TC Energy Corporation (Parent)

TC Energy Corporation is incorporated in the year 2003 and headquartered in Calgary, Alberta, Canada. TC Energy is involved in the transportation, production, and storage of natural gas, crude oil, and other energy products across Canada, US, and Mexico. TC Energy operates through three main divisions: natural gas operations, liquid pipelines, and power and energy solutions. TC Energy manages a 93,600 km (58,100 miles) network of natural gas pipelines, which supplies more than 30% of the natural gas consumed daily across North America. TC Energy’s portfolio includes investments in 10 power-generation facilities with a capacity of 4,600 megawatts (MW). Approximately 75% of the capacity is in nuclear, solar and wind generation. TC Energy has 7300+ employees as of June 30, 2024.

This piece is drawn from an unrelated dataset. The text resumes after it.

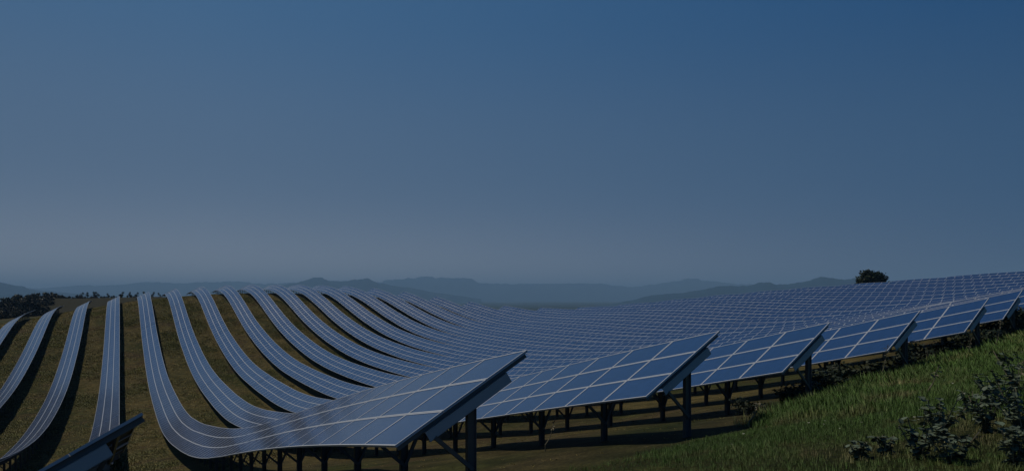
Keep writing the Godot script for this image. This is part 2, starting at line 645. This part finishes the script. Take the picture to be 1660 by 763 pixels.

South Bow Corporation (Spin-Off)

South Bow will be an oil infrastructure company that manages the pipeline network transporting Alberta crude oil to US refining markets. South Bow operates 4,900 km (3,045 miles) of crude oil pipeline infrastructure. South Bow delivers approximately 1.25 million barrels of crude oil every day, meeting the energy demands of North America. Additionally, the company will operate storage facilities in Hardisty, Cushing, and Houston. The company is dedicated to addressing energy requirements by utilizing its current resources and exploring fresh possibilities.